» Task goal
Only the lines from the start up to and including the line containing "return ((px - 1131.0)" should be repeated, word for word.

» Material for this exercise
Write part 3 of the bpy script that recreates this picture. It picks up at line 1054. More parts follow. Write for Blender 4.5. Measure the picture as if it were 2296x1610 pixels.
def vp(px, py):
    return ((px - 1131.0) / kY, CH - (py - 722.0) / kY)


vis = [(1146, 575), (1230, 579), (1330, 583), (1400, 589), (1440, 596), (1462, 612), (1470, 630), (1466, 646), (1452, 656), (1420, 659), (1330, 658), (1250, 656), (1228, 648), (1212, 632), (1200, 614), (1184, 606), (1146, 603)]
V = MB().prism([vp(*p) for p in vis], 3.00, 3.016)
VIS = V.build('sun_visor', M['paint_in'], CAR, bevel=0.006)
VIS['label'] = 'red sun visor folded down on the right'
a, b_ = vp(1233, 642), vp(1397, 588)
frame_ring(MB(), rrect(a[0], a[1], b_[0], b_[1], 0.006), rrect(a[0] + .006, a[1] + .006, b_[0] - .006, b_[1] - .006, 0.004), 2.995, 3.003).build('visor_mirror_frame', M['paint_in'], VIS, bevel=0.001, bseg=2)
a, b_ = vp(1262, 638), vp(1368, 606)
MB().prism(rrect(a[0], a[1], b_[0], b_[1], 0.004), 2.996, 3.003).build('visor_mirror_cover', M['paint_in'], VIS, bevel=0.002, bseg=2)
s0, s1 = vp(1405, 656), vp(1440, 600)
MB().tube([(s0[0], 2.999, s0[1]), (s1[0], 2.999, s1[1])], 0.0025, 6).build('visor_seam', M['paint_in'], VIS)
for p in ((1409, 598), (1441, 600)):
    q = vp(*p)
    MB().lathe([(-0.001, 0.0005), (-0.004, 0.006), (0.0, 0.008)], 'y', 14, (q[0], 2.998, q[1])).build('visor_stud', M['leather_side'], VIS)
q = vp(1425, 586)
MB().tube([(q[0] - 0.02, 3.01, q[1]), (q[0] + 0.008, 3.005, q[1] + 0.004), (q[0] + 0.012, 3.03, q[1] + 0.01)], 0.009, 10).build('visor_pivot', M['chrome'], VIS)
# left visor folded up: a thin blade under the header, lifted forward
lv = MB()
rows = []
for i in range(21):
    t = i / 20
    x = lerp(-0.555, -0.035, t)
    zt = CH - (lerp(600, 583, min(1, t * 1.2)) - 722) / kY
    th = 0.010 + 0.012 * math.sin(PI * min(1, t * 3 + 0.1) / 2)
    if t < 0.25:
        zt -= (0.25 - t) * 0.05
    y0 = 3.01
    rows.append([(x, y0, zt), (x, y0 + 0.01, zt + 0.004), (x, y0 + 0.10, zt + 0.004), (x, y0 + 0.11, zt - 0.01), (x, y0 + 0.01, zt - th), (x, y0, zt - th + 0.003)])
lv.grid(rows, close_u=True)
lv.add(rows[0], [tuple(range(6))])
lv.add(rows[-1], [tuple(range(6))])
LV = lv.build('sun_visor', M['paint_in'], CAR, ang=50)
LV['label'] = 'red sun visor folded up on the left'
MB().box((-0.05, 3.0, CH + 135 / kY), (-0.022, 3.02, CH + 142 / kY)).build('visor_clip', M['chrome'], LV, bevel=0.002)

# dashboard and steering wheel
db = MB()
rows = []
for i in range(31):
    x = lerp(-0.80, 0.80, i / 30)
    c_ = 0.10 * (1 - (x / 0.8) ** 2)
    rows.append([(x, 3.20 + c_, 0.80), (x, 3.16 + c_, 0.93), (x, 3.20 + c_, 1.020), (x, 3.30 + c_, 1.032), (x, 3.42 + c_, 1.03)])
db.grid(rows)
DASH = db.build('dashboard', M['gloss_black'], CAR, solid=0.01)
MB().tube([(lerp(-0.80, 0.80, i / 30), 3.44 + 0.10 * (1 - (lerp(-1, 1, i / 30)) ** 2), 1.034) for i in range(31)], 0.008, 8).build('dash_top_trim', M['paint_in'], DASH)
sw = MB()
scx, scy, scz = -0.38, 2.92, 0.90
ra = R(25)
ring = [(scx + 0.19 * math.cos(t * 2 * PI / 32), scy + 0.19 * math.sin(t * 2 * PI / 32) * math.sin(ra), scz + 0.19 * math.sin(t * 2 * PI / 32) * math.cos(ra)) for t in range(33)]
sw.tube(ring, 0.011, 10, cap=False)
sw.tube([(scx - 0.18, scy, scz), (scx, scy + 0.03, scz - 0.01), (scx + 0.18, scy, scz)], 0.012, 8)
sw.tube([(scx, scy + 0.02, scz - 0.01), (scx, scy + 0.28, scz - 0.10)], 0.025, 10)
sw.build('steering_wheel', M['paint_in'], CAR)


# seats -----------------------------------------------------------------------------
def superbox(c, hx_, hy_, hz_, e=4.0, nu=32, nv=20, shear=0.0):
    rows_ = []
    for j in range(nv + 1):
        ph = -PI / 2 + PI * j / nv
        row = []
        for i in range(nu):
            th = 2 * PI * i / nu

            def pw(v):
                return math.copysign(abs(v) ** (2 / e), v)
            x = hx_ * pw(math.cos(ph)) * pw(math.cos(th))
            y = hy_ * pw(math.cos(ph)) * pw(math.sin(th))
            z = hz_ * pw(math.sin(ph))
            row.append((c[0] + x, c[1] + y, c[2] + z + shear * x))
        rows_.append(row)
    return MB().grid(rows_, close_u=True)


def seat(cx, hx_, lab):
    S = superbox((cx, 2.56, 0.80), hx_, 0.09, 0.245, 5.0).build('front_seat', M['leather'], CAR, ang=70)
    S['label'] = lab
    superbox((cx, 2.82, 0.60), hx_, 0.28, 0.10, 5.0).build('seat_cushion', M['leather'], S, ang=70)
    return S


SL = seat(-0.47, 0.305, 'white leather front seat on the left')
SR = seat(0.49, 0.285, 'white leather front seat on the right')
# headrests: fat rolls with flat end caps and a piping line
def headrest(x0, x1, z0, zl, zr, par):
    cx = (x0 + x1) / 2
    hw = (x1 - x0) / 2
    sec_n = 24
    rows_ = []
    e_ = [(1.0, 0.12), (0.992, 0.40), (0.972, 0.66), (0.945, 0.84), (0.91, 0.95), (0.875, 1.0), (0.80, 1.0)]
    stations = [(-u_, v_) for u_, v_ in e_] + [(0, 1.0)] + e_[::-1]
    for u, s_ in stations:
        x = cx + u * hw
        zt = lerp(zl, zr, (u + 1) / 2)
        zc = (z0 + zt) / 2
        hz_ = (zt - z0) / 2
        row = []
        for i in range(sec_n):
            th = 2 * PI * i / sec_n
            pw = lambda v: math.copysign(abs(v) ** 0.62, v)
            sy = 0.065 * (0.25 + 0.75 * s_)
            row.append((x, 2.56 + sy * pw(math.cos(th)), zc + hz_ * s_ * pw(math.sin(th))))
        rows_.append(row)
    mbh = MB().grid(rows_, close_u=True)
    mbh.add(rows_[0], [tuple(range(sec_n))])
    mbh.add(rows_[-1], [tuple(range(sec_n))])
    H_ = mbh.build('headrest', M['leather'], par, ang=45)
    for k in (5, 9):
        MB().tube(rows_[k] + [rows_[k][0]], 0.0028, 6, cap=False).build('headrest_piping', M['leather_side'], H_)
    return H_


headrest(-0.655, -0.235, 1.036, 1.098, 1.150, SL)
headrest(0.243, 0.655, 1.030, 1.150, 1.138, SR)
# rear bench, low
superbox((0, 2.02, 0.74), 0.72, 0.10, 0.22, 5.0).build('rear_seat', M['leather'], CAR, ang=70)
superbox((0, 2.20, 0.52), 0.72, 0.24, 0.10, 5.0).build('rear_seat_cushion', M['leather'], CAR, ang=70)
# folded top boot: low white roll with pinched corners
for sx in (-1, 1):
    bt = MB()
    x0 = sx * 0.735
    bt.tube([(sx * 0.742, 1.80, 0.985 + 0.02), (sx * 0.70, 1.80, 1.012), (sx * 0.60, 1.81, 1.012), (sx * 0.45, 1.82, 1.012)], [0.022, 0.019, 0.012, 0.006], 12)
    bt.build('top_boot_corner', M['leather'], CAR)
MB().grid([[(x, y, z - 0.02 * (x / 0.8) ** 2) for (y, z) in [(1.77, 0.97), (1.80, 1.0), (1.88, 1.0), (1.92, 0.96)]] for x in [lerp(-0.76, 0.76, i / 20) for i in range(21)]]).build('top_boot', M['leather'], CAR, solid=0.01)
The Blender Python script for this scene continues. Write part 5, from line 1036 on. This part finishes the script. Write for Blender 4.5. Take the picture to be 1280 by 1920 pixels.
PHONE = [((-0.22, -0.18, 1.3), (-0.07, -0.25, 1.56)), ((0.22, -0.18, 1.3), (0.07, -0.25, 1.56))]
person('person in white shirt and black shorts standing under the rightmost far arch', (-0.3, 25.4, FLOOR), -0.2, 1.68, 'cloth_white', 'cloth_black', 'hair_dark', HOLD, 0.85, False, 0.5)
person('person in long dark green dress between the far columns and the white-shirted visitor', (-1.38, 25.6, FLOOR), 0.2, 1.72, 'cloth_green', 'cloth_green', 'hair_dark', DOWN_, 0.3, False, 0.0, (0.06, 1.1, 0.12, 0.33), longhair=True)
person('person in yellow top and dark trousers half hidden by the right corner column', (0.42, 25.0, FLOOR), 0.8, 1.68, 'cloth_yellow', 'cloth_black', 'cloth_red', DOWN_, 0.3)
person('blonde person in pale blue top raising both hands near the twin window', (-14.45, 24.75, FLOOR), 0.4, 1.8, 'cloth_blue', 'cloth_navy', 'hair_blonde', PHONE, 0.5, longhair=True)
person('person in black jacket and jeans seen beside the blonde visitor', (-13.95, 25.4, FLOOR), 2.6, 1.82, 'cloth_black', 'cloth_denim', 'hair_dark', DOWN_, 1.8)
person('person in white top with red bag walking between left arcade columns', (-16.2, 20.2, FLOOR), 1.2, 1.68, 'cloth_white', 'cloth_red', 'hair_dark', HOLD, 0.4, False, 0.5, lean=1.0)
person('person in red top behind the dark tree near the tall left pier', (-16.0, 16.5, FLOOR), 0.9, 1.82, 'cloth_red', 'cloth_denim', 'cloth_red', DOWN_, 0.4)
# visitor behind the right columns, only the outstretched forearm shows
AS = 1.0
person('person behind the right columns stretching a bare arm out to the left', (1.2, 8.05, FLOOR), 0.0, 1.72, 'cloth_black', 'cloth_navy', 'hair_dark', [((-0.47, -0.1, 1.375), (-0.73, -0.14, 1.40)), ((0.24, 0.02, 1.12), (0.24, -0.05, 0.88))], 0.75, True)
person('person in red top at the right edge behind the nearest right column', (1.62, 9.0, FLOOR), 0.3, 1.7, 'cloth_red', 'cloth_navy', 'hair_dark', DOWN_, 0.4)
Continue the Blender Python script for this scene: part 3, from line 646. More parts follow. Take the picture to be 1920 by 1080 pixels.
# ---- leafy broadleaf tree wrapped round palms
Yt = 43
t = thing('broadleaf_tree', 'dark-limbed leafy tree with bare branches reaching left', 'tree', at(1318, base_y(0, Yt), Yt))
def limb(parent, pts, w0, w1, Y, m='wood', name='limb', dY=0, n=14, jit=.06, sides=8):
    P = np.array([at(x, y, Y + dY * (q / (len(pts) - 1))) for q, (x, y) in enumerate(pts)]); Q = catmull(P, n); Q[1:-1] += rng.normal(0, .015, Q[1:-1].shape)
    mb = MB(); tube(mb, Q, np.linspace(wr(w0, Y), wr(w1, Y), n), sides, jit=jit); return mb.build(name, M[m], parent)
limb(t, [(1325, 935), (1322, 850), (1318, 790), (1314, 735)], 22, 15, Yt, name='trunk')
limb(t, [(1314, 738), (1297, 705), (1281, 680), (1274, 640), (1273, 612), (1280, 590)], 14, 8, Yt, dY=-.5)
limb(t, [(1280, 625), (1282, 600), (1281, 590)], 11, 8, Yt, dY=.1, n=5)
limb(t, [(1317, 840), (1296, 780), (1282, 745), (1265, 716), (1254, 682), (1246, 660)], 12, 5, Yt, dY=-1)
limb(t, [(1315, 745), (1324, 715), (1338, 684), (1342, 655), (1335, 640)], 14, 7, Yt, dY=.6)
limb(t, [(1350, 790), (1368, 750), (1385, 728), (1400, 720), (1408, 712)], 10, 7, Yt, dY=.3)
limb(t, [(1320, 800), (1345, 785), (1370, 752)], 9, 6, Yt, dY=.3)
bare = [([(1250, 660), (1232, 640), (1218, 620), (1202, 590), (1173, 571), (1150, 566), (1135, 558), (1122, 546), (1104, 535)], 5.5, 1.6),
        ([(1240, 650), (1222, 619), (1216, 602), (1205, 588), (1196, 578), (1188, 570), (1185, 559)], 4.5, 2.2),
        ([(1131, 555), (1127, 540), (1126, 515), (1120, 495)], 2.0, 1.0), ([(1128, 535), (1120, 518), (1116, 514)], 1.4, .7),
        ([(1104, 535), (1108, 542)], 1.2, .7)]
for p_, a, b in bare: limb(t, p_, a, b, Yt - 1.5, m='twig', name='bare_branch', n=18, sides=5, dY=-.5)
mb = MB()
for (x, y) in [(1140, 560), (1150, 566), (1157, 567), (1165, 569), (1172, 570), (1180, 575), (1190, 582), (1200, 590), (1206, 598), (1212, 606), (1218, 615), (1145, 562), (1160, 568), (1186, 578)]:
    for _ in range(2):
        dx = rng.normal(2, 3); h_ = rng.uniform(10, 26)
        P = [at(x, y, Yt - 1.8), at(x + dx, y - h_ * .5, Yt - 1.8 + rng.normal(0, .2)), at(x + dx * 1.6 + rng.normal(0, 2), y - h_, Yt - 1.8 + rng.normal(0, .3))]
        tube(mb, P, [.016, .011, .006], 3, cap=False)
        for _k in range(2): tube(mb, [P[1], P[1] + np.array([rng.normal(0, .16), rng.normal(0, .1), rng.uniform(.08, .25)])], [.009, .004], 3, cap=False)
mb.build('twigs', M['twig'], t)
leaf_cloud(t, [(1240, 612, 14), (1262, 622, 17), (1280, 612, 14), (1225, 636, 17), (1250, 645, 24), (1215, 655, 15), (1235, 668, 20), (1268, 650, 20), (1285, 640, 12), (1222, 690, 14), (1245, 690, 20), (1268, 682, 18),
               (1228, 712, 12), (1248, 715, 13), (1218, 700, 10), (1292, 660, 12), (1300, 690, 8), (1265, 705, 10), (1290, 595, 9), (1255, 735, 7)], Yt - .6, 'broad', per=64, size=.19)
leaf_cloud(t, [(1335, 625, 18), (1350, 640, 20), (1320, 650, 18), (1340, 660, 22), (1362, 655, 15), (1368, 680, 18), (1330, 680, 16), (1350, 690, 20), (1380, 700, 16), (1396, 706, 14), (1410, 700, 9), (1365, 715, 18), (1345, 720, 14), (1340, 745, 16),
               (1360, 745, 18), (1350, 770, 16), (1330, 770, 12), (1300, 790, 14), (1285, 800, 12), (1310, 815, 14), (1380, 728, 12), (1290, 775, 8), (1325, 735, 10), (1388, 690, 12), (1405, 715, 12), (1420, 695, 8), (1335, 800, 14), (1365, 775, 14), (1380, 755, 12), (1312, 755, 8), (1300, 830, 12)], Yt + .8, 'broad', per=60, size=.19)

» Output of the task
Write part 3 of the bpy script that recreates this picture. It picks up at line 1054. More parts follow. Write for Blender 4.5. Measure the picture as if it were 2296x1610 pixels.
def vp(px, py):
    return ((px - 1131.0) / kY, CH - (py - 722.0) / kY)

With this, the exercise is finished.